EPSS (DarCache EPSS): Provides a probabilistic estimate of a vulnerability's likelihood of being exploited. Using the EPSS score alongside the severity score allows the team to prioritize forward-looking remediation and justify resource allocation by addressing not only severe risks but also those most likely to be weaponized.
Reporting and Continuous Monitoring
Reporting: ThreatNG provides various report types, including Executive and Prioritized (High, Medium, Low, and Informational), enabling security teams to tailor narratives for different audiences. The reports include an embedded Knowledgebase with Risk levels for prioritization, Reasoning to provide context, and Recommendations to offer practical advice. This structure ensures the executive narrative is straightforward, focused on critical risks, and tied to specific actions.
Continuous Monitoring: The platform continuously monitors the external attack surface, digital risk, and security ratings.
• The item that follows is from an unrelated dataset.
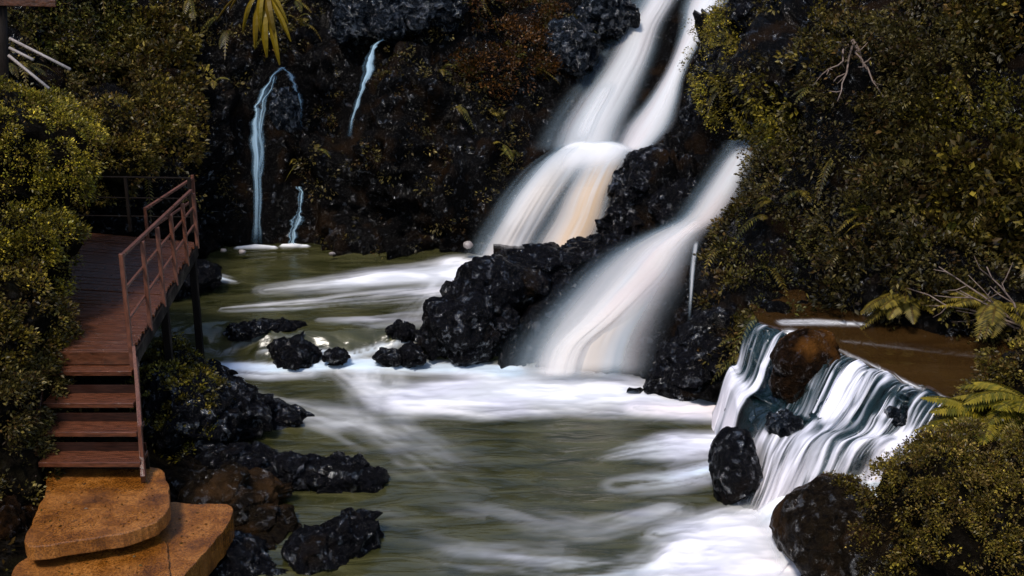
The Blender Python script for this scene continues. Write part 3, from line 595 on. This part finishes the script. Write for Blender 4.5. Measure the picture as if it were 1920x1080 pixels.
fallobj('bluish trickle arching off a knob and dropping straight into the pool', None, [
    sheet('stream', thin([(126, 530, 5), (140, 512, 5), (165, 498, 6), (195, 487, 7), (215, 481, 8), (260, 480, 9), (350, 481, 10), (458, 479, 10)]), .5, 21, 1.1, **THIN),
    sheet('stream', thin([(126, 528, 5), (142, 545, 6), (170, 556, 6), (200, 562, 5), (245, 562, 4)]), .45, 22, .6, ends=(0, .4), **THIN),
    sheet('stream', thin([(140, 520, 4), (165, 508, 4), (200, 494, 4), (260, 487, 5), (330, 488, 4), (400, 486, 3)]), .5, 25, .8, ends=(.1, .5), **THIN)])
fallobj('short bluish trickle low on the rock right of the thin straight one', None, [
    sheet('stream', thin([(350, 562, 8), (375, 560, 4), (400, 560, 6), (415, 557, 9), (435, 553, 9), (460, 550, 9)]), .35, 23, .95, **THIN)])
fallobj('slanting bluish trickle high on the dark cliff left of the main fall', None, [
    sheet('stream', thin([(62, 742, 4), (72, 722, 6), (85, 705, 7), (110, 694, 7), (140, 685, 8), (180, 674, 6), (215, 664, 5), (255, 655, 4)]), .5, 24, .95, ends=(.05, .2), **THIN)])
# ------------------------------------------------------------------ low cascade on the right: ledge + water
def lin(cps, u):
    c = np.array(cps, float); t = np.linspace(0, 1, len(c)); return np.stack([np.interp(u, t, c[:, k]) for k in range(3)], -1)
LIP = [PZ(1425, 606, 1.3), PZ(1490, 632, 1.3), PZ(1560, 655, 1.3), PZ(1640, 690, 1.3), PZ(1715, 728, 1.3), PZ(1790, 752, 1.3), PZ(1880, 800, 1.3)]
u_ = np.linspace(0, 1, 70); lq = np.array(LIP, float); tq_ = np.linspace(0, 1, len(LIP)); lq = np.stack([np.interp(u_, tq_, lq[:, k]) for k in range(3)], -1)
lq[:, 1] += (fbm(np.stack([u_*13, u_*0, u_*0], -1), 3, .6, 8)-.5)*1.1*np.sin(np.pi*np.clip(u_*1.02, 0, 1)); LIP = list(lq)
BAS = [PZ(1338, 790, -.15), PZ(1352, 890, -.15), PZ(1392, 985, -.15), PZ(1432, 990, -.12), PZ(1535, 950, .08), PZ(1665, 915, .36), PZ(1790, 880, .65)]
def ledge(U, Vv, off=0, seed=0, rock=0.):
    A = lin(LIP, U); B = lin(BAS, U); V1 = np.clip(Vv, 0, 1.1); ph = fbm(np.stack([U*4, U*0, U*0+1], -1), 3, seed=5)
    zf = V1-.075*np.sin(4*np.pi*np.clip(V1+.25*(ph-.5)*ss(0, .2, V1), 0, 1))      # two uneven steps
    k = V1[..., None]; P = A*(1-k)+B*k; P[..., 2] = A[..., 2]*(1-zf)+B[..., 2]*zf+.10*np.sin(np.pi*np.clip(V1, 0, 1))
    st = ridged(np.stack([U*6, V1*2.5, U*0+3], -1), 3, seed=31)-.5; fc_ = facet(np.stack([U*9, V1*4.5, U*0], -1), 3)
    P = P+np.array([-.6, -.6, .5])*((st*.16+(fc_*.12-.05)*rock)*ss(0, .18, V1))[..., None]+np.array([-.62, -.62, .48])*off
    return P
U, Vv = np.meshgrid(np.linspace(0, 1, 220), np.linspace(-.06, 1.05, 120), indexing='ij')
P = ledge(U, np.clip(Vv, 0, 2), rock=1.); back = np.clip(-Vv/.06, 0, 1); P[..., 2] -= back*.4; P[..., 0] += back*.3; P[..., 1] += back*.3
P += np.array([-.6, -.6, .4])*((ridged(P*3.5, 3, seed=2)-.5)*.10*ss(0, .15, Vv))[..., None]
lg = mesh_np('ledge', P, gridF(220, 120), M['ledge']); tag(lg, 'wet dark rock ledge holding back the brown pool', 'ledge')
def cascade(name, u0, u1, off, seed, dens, fu=14, lo=.35, hi=.75, v0=-.02, peach=0, top=.0, thr=0.):
    U, V_ = np.meshgrid(np.linspace(u0, u1, 260), np.linspace(v0, 1.02, 120), indexing='ij')
    wp = fbm(np.stack([U*7, V_*2.2, U*0+seed], -1), 3, seed=seed+7)-.5; sk = U+.05*V_*(wp)*.8+.008*wp; P = ledge(U, np.clip(V_, 0, 2), off)
    n1 = fbm(np.stack([sk*fu, V_*1.3, U*0+seed], -1), 3, .6, seed); n2 = fbm(np.stack([sk*fu*4.5, V_*2.6, U*0+seed], -1), 3, .6, seed+1)
    pt = fbm(np.stack([U*6, V_*3.2, U*0+seed+3], -1), 3, .55, seed+4)      # dark gaps where rock breaks the sheet
    tw = np.exp(-(V_/.28)**2); nn = n1*(.62-.34*tw)+n2*(.38+.34*tw)
    P = P+np.array([-.5, -.5, .5])*((nn-.5)*.12)[..., None]
    al = ss(lo, hi, nn+dens*(.12+.50*np.clip(V_, 0, 1)**.7)-.42*ss(.50, .72, pt)*(1-.7*V_)-.0)
    e = np.minimum((U-u0)/(u1-u0), (u1-U)/(u1-u0)); al *= ss(0, .08, e+.05*wp)*(1-ss(.93, 1.02, V_)*.9)
    wk = ss(.25, 1.0, al*(.45+.8*nn))[..., None]; col = np.array([.025, .060, .072])*(1-wk)+WHITE*np.array([.92, .91, .98])*wk
    if peach: pm = (peach*ss(.5, .9, V_)*ss(.3, .6, nn))[..., None]; col = col*(1-pm)+PINK*pm
    return mesh_np(name, P, gridF(260, 120)[:, ::-1], M['fall'], None, {'foam': np.clip(al, 0, 1).ravel(), 'col': col.reshape(-1, 3)})
boulder('small dark rock breaking the low cascade just right of the smooth black boulder', [(1470, 800, 13.75, .16, .15, .15, .3, 102)], 'rock_glint')
boulder('dark wet rock under the right end of the brown pool lip', [(1690, 775, 13.42, .13, .13, .12, .2, 103)], 'rock_glint')
fallobj('low wide cascade combing over the ledge of the brown pool', None, [
    cascade('left_chute', .0, .18, .15, 41, .60, 10, .40, .80, peach=.5),
    cascade('middle_veil', .27, .97, .09, 42, .52, 24, .43, .78, peach=.2),
    cascade('spray_veil', .24, .95, .16, 43, .36, 9, .48, .95, peach=.3)])
# ------------------------------------------------------------------ pools with foam
def strokes(px, py, S):
    F = np.zeros(np.shape(px)); B = np.zeros(np.shape(px)); Pk = np.zeros(np.shape(px))
    for i, (pts, amt, stk, tint) in enumerate(S):
        best = np.full(np.shape(px), 1e9); s_ = np.zeros(np.shape(px)); t_ = np.zeros(np.shape(px)); a_ = np.zeros(np.shape(px)); acc = 0
        for k in range(len(pts)-1):
            (x0, y0, w0, h0), (x1, y1, w1, h1) = pts[k], pts[k+1]; dx, dy = x1-x0, (y1-y0)*2.2; L2 = dx*dx+dy*dy+1e-6; L = math.sqrt(L2)
            f = np.clip(((px-x0)*dx+(py-y0)*2.2*dy)/L2, 0, 1); ex = px-(x0+f*dx); ey = (py-y0)*2.2-f*dy
            w = (w0+(w1-w0)*f)*2.2; d = np.hypot(ex, ey)/w; m = d < best
            sg = np.sign(dx*ey-dy*ex); best = np.where(m, d, best); s_ = np.where(m, acc+f*L, s_); t_ = np.where(m, d*sg, t_); a_ = np.where(m, h0+(h1-h0)*f, a_); acc += L
        n = fbm(np.stack([s_/190+i*7, t_*2.0, 0*s_+i], -1), 4, .55, i); n2 = fbm(np.stack([px/34, py/9, 0*px+i], -1), 3, .5, i)
        env = np.exp(-(best*(.7+.5*n))**2*1.1)
        f = ss(.0, 1.15, env*a_*amt*(1-stk+stk*2.0*ss(.25, .75, n))*(.85+.3*n2))
        F = 1-(1-F)*(1-f); B = np.maximum(B, f*(tint < 0)); Pk = np.maximum(Pk, f*(tint > 0)*tint)
    return F, B, Pk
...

This ensures that the risk narrative presented to the board remains current and that new threats that could alter the story are identified immediately.
Complementary Solutions
While ThreatNG is an all-in-one solution, its focus on external attack surface management and digital risk protection means it can easily cooperate with solutions that handle internal operations or specific remediation tasks.
Cooperation with Internal Vulnerability and Risk Management (GRC) Solutions: ThreatNG's External GRC Assessment identifies exposed assets, critical vulnerabilities, and digital risks from an unauthenticated attacker's perspective, mapping findings directly to frameworks like NIST CSF and GDPR. This external view of compliance gaps can be fed directly into an internal GRC platform (such as those from vendors like Tenable, Qualys, or Splunk) to provide a complete, validated, "outside-in" context for the organization's risk profile.
Cooperation with Security Monitoring (SIEM/XDR) Solutions: ThreatNG's NHI Email Exposure groups high-interest emails (like Admin, Security, and Ops) from various sources, including compromised credentials. This intelligence on high-value targets can be directly imported into a SIEM/XDR system (such as Microsoft Defender XDR or Elastic Security). This allows the internal monitoring system to create highly prioritized rules and behavioral alerts specifically for external high-risk email accounts, strengthening defenses against sophisticated phishing and account takeover attempts.